> [BRIEF]: Retype only what runs from the first line of the listing to the line holding "from mathutils import", both included. Do not retype the pictures.

> [SOURCE EXCERPT]:

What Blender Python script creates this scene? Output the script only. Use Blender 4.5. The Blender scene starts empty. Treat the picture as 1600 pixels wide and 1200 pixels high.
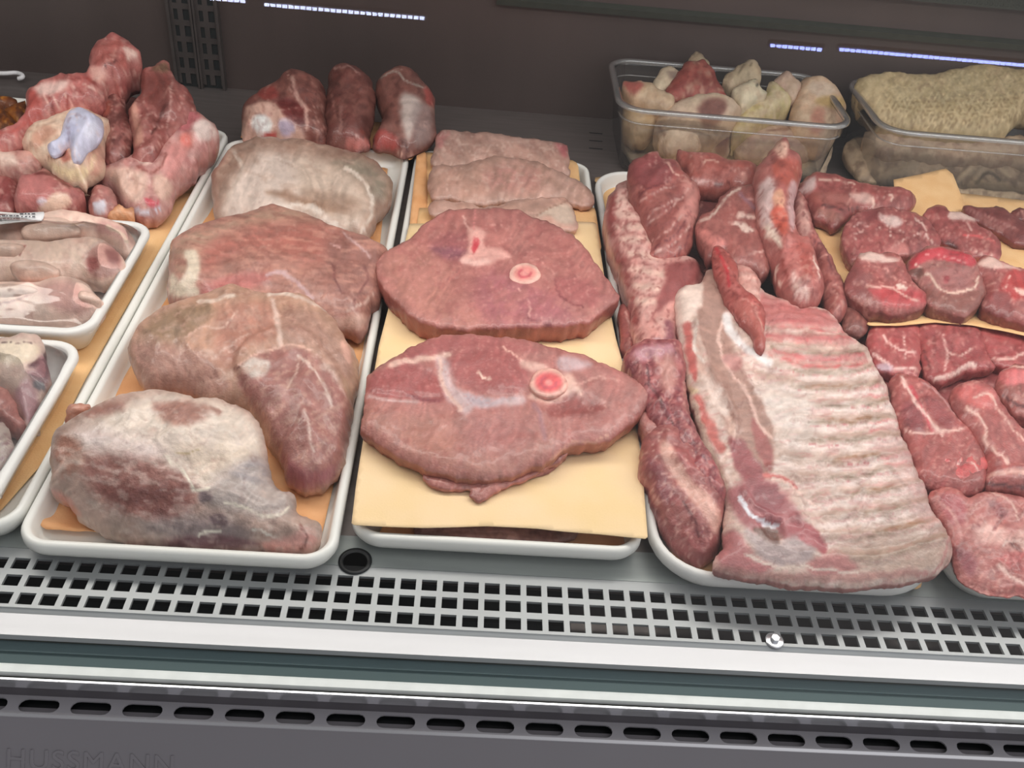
import bpy, bmesh, math, random
import numpy as np
from mathutils import Vector, geometry, Matrix

# ------------------------------------------------------------------ camera, world, lights, exposure
S = bpy.context.scene
FL, PITCH, YAW, ROLL, CH = 1495.07, 0.66973, -0.070769, 0.109429, 0.65
_cp, _sp = math.cos(PITCH), math.sin(PITCH)
_Rz = Matrix.Rotation(YAW, 3, 'Z')
_f = _Rz @ Vector((0, _cp, -_sp)); _u = _Rz @ Vector((0, _sp, _cp)); _x = _Rz @ Vector((1, 0, 0))
CX = math.cos(ROLL) * _x + math.sin(ROLL) * _u
CU = -math.sin(ROLL) * _x + math.cos(ROLL) * _u
CF = _f
cam = bpy.data.cameras.new('camera'); cam.sensor_width = 36; cam.lens = 36 * FL / 1600; cam.clip_start = .01
co = bpy.data.objects.new('camera', cam); S.collection.objects.link(co)
m = Matrix((CX, CU, -CF)).transposed().to_4x4(); m.translation = (0, 0, CH); co.matrix_world = m
S.camera = co
S.view_settings.view_transform = 'Standard'; S.view_settings.look = 'None'
S.view_settings.gamma = 1; S.view_settings.exposure = 0.0; S.view_settings.use_curve_mapping = False
S.cycles.max_bounces = 8; S.cycles.transparent_max_bounces = 24; S.cycles.caustics_reflective = False; S.cycles.caustics_refractive = False

W = bpy.data.worlds.new('store_surroundings'); S.world = W; W.use_nodes = True
nt = W.node_tree; nt.nodes.clear()
o_ = nt.nodes.new('ShaderNodeOutputWorld'); b_ = nt.nodes.new('ShaderNodeBackground')
tc = nt.nodes.new('ShaderNodeTexCoord'); sx = nt.nodes.new('ShaderNodeSeparateXYZ'); mr = nt.nodes.new('ShaderNodeMapRange')
nt.links.new(tc.outputs['Generated'], sx.inputs[0]); nt.links.new(sx.outputs[0], mr.inputs[0])
mr.inputs[1].default_value = -.05; mr.inputs[2].default_value = .35; mr.inputs[3].default_value = .22; mr.inputs[4].default_value = .75
nt.links.new(mr.outputs[0], b_.inputs[1]); b_.inputs[0].default_value = (1, .99, 1, 1); nt.links.new(b_.outputs[0], o_.inputs[0])

def area(name, loc, tgt, sx_, sy_, power, col):
    l = bpy.data.lights.new(name, 'AREA'); l.shape = 'RECTANGLE'; l.size = sx_; l.size_y = sy_; l.energy = power; l.color = col
    o = bpy.data.objects.new(name, l); S.collection.objects.link(o); o.location = loc
    o.rotation_euler = (Vector(tgt) - Vector(loc)).to_track_quat('-Z', 'Y').to_euler(); return o
area('canopy_lamp', (.1, .86, .62), (.1, .80, 0), 2.4, .12, 7.9, (1, .945, .885))
area('aisle_ceiling_light', (.3, -.1, 2.2), (.1, .7, 0), 2.4, .5, 9, (1, .97, .97))

# ------------------------------------------------------------------ helpers
C = S.collection
def ray(px, py): return CX * float((px - 800) / FL) - CU * float((py - 600) / FL) + CF
def at(px, py, z=0.0):
    d = ray(px, py); t = (z - CH) / d.z; return Vector((0, 0, CH)) + d * t
AX, AU, AF = np.array(CX), np.array(CU), np.array(CF)
def proj(P):
    Q = P - np.array([0, 0, CH]); w = Q @ AF
    return np.stack([800 + FL * (Q @ AX) / w, 600 - FL * (Q @ AU) / w], 1)
def hexc(h):
    h = h.lstrip('#'); return np.array([int(h[i:i + 2], 16) / 255 for i in (0, 2, 4)])
def lin(c):
    c = np.clip(np.asarray(c, float), 0, 1); return np.where(c <= .04045, c / 12.92, ((c + .055) / 1.055) ** 2.4)
def L4(h): return (*lin(hexc(h)), 1)

def tag(o, label=None, cat=None, group=None, kind=None):
    if label: o['label'] = label
    if cat: o['category'] = cat
    if group: o['group'] = group
    if kind: o['kind'] = kind
    return o
def link(name, me, mat=None, parent=None):
    o = bpy.data.objects.new(name, me); C.objects.link(o)
    if mat: me.materials.append(mat)
    if parent: o.parent = parent
    return o
def empty(name, loc=(0, 0, 0)):
    o = bpy.data.objects.new(name, None); C.objects.link(o); o.location = loc; o.empty_display_size = .02; return o
def frombm(name, bm, mat, parent=None, smooth=True, rel=None):
    bmesh.ops.recalc_face_normals(bm, faces=bm.faces)
    if rel is not None: bmesh.ops.translate(bm, verts=bm.verts, vec=-Vector(rel))
    me = bpy.data.meshes.new(name); bm.to_mesh(me); bm.free()
    if smooth: me.polygons.foreach_set('use_smooth', [True] * len(me.polygons))
    return link(name, me, mat, parent)

def _h(ix, iy, s):
    n = (ix.astype(np.int64) * 374761393 + iy.astype(np.int64) * 668265263 + s * 1442695041) & 0x7fffffff
    n = ((n ^ (n >> 13)) * 1274126177) & 0x7fffffff
    return ((n ^ (n >> 16)) & 0xffff) / 65535.0
def vn(x, y, s=0):
    x0 = np.floor(x); y0 = np.floor(y); fx = x - x0; fy = y - y0
    fx = fx * fx * (3 - 2 * fx); fy = fy * fy * (3 - 2 * fy)
    a = _h(x0, y0, s); b = _h(x0 + 1, y0, s); c = _h(x0, y0 + 1, s); d = _h(x0 + 1, y0 + 1, s)
    return (a + (b - a) * fx) * (1 - fy) + (c + (d - c) * fx) * fy
def fbm(x, y, s=0, o=4):
    r = np.zeros_like(x); a = .5; t = 0
    for i in range(o): r += a * vn(x, y, s + i * 17); t += a; a *= .5; x = x * 2.03 + 5.1; y = y * 2.03 + 3.7
    return r / t * 2 - 1

def catmull(P, closed, n=6):
    P = np.asarray(P, float); N = len(P)
    if N < 3 and not closed:
        t = np.linspace(0, 1, n + 1)[:, None]; return P[0] * (1 - t) + P[-1] * t
    out = []
    rng = range(N) if closed else range(N - 1)
    for i in rng:
        if closed: p0, p1, p2, p3 = P[i - 1], P[i], P[(i + 1) % N], P[(i + 2) % N]
        else: p0, p1, p2, p3 = P[max(i - 1, 0)], P[i], P[i + 1], P[min(i + 2, N - 1)]
        for k in range(n):
            t = k / n
            out.append(.5 * ((2 * p1) + (-p0 + p2) * t + (2 * p0 - 5 * p1 + 4 * p2 - p3) * t * t + (-p0 + 3 * p1 - 3 * p2 + p3) * t ** 3))
    if not closed: out.append(P[-1])
    return np.array(out)
def resample(P, step):
    Q = np.vstack([P, P[:1]]); d = np.hypot(*np.diff(Q, axis=0).T); s = np.concatenate([[0], np.cumsum(d)])
    n = max(8, int(s[-1] / step)); t = np.linspace(0, s[-1], n, endpoint=False)
    return np.stack([np.interp(t, s, Q[:, 0]), np.interp(t, s, Q[:, 1])], 1)
def segdist(X, P, closed):
    A = P; B = np.roll(P, -1, 0)
    if not closed: A = P[:-1]; B = P[1:]
    best = np.full(len(X), 1e9)
    for a, b in zip(A, B):
        ab = b - a; l2 = ab @ ab + 1e-9
        t = np.clip(((X - a) @ ab) / l2, 0, 1)
        best = np.minimum(best, np.hypot(*(X - a - t[:, None] * ab).T))
    return best
def inside(X, P):
    x, y = X[:, 0], X[:, 1]; r = np.zeros(len(X), bool); Q = np.roll(P, -1, 0)
    for (x1, y1), (x2, y2) in zip(P, Q):
        c = (y1 > y) != (y2 > y)
        if c.any(): r ^= c & (x < (x2 - x1) * (y - y1) / (y2 - y1 + 1e-12) + x1)
    return r
def hexgrid(P, sp):
    x0, y0 = P.min(0); x1, y1 = P.max(0); dy = sp * .866
    rows = [np.stack([np.arange(x0 + (sp / 2 if j % 2 else 0), x1, sp), np.full(len(np.arange(x0 + (sp / 2 if j % 2 else 0), x1, sp)), y0 + j * dy)], 1) for j in range(int((y1 - y0) / dy) + 1)]
    return np.vstack(rows)
def cdt(V, nb, flip=False):
    r = geometry.delaunay_2d_cdt([Vector(v) for v in V], [], [list(range(nb))], 1, 1e-5)
    if len(r[0]) != len(V):  # merged / split: map by original index
        return r
    return r

# paint entries: ('S', colour, width, pts, softness, height_mm)  ('F', colour, pts, softness_px, height_mm)
def Sx(col, w, pts, soft=.5, dh=0, a=1): return ('S', col, w, pts, soft, dh, a)
def Fx(col, pts, soft=5, dh=0, a=1): return ('F', col, pts, soft, dh, a)
def N(col, scale, thr=.1, a=.6, soft=.15, st=1, ang=0): return ('N', col, scale, thr, a, soft, st, ang)
def sstep(e0, e1, x):
    t = np.clip((x - e0) / (e1 - e0 + 1e-9), 0, 1); return t * t * (3 - 2 * t)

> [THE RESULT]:
What Blender Python script creates this scene? Output the script only. Use Blender 4.5. The Blender scene starts empty. Treat the picture as 1600 pixels wide and 1200 pixels high.
import bpy, bmesh, math, random
import numpy as np
from mathutils import Vector, geometry, Matrix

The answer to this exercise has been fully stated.